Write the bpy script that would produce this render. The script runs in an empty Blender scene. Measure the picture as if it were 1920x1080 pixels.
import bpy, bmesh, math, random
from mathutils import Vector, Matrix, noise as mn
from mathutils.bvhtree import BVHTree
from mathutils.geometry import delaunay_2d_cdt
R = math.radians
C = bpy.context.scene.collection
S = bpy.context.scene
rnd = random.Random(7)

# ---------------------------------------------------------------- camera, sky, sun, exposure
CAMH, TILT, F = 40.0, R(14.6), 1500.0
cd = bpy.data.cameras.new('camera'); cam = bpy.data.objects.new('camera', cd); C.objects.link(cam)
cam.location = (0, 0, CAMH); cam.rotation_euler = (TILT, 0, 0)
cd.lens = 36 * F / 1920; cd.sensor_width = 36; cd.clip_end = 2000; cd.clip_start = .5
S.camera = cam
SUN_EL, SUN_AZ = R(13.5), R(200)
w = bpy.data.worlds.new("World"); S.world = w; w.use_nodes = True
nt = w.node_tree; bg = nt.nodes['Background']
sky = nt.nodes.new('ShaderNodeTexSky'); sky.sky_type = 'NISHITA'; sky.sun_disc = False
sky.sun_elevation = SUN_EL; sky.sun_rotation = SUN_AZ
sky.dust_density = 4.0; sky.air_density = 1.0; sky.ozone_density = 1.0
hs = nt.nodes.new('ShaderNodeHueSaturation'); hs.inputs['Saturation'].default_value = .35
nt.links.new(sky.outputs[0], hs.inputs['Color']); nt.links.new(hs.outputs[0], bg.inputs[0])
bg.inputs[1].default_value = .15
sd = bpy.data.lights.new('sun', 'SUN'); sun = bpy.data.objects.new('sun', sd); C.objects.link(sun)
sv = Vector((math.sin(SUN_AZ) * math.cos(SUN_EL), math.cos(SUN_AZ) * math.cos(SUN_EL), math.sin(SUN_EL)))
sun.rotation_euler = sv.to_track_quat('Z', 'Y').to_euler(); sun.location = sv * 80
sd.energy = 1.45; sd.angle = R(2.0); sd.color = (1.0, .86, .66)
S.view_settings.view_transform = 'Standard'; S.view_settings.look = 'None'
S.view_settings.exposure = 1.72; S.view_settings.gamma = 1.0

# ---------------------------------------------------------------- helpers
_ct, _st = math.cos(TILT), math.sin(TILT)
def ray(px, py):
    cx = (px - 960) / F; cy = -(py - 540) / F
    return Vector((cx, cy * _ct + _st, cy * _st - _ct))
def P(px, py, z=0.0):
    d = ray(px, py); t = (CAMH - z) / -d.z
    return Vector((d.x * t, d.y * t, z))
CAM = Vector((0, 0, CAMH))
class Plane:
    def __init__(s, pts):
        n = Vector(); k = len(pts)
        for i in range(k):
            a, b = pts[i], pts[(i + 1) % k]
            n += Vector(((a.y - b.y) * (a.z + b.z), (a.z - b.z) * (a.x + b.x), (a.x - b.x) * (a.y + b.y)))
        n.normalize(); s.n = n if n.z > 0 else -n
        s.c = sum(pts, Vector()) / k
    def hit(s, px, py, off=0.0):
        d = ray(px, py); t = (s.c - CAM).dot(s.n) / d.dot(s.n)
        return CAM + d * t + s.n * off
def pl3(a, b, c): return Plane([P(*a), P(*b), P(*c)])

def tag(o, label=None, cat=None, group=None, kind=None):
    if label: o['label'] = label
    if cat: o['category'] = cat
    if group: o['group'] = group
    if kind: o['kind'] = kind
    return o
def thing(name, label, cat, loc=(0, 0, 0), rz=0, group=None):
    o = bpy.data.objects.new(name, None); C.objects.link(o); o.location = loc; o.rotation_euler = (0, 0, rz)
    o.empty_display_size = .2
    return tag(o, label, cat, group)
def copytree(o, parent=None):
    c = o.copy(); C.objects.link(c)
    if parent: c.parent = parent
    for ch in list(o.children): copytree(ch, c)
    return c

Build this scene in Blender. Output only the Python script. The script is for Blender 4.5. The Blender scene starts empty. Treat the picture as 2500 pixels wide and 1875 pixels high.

= = =

From the first line to the last, please quote the material above exactly.

Write the bpy script that would produce this render. The script runs in an empty Blender scene. Measure the picture as if it were 1920x1080 pixels.
import bpy, bmesh, math, random
from mathutils import Vector, Matrix, noise as mn
from mathutils.bvhtree import BVHTree
from mathutils.geometry import delaunay_2d_cdt
R = math.radians
C = bpy.context.scene.collection
S = bpy.context.scene
rnd = random.Random(7)

# ---------------------------------------------------------------- camera, sky, sun, exposure
CAMH, TILT, F = 40.0, R(14.6), 1500.0
cd = bpy.data.cameras.new('camera'); cam = bpy.data.objects.new('camera', cd); C.objects.link(cam)
cam.location = (0, 0, CAMH); cam.rotation_euler = (TILT, 0, 0)
cd.lens = 36 * F / 1920; cd.sensor_width = 36; cd.clip_end = 2000; cd.clip_start = .5
S.camera = cam
SUN_EL, SUN_AZ = R(13.5), R(200)
w = bpy.data.worlds.new("World"); S.world = w; w.use_nodes = True
nt = w.node_tree; bg = nt.nodes['Background']
sky = nt.nodes.new('ShaderNodeTexSky'); sky.sky_type = 'NISHITA'; sky.sun_disc = False
sky.sun_elevation = SUN_EL; sky.sun_rotation = SUN_AZ
sky.dust_density = 4.0; sky.air_density = 1.0; sky.ozone_density = 1.0
hs = nt.nodes.new('ShaderNodeHueSaturation'); hs.inputs['Saturation'].default_value = .35
nt.links.new(sky.outputs[0], hs.inputs['Color']); nt.links.new(hs.outputs[0], bg.inputs[0])
bg.inputs[1].default_value = .15
sd = bpy.data.lights.new('sun', 'SUN'); sun = bpy.data.objects.new('sun', sd); C.objects.link(sun)
sv = Vector((math.sin(SUN_AZ) * math.cos(SUN_EL), math.cos(SUN_AZ) * math.cos(SUN_EL), math.sin(SUN_EL)))
sun.rotation_euler = sv.to_track_quat('Z', 'Y').to_euler(); sun.location = sv * 80
sd.energy = 1.45; sd.angle = R(2.0); sd.color = (1.0, .86, .66)
S.view_settings.view_transform = 'Standard'; S.view_settings.look = 'None'
S.view_settings.exposure = 1.72; S.view_settings.gamma = 1.0

# ---------------------------------------------------------------- helpers
_ct, _st = math.cos(TILT), math.sin(TILT)
def ray(px, py):
    cx = (px - 960) / F; cy = -(py - 540) / F
    return Vector((cx, cy * _ct + _st, cy * _st - _ct))
def P(px, py, z=0.0):
    d = ray(px, py); t = (CAMH - z) / -d.z
    return Vector((d.x * t, d.y * t, z))
CAM = Vector((0, 0, CAMH))
class Plane:
    def __init__(s, pts):
        n = Vector(); k = len(pts)
        for i in range(k):
            a, b = pts[i], pts[(i + 1) % k]
            n += Vector(((a.y - b.y) * (a.z + b.z), (a.z - b.z) * (a.x + b.x), (a.x - b.x) * (a.y + b.y)))
        n.normalize(); s.n = n if n.z > 0 else -n
        s.c = sum(pts, Vector()) / k
    def hit(s, px, py, off=0.0):
        d = ray(px, py); t = (s.c - CAM).dot(s.n) / d.dot(s.n)
        return CAM + d * t + s.n * off
def pl3(a, b, c): return Plane([P(*a), P(*b), P(*c)])

def tag(o, label=None, cat=None, group=None, kind=None):
    if label: o['label'] = label
    if cat: o['category'] = cat
    if group: o['group'] = group
    if kind: o['kind'] = kind
    return o
def thing(name, label, cat, loc=(0, 0, 0), rz=0, group=None):
    o = bpy.data.objects.new(name, None); C.objects.link(o); o.location = loc; o.rotation_euler = (0, 0, rz)
    o.empty_display_size = .2
    return tag(o, label, cat, group)
def copytree(o, parent=None):
    c = o.copy(); C.objects.link(c)
    if parent: c.parent = parent
    for ch in list(o.children): copytree(ch, c)
    return c

Build this scene in Blender. Output only the Python script. The script is for Blender 4.5. The Blender scene starts empty. Treat the picture as 2500 pixels wide and 1875 pixels high.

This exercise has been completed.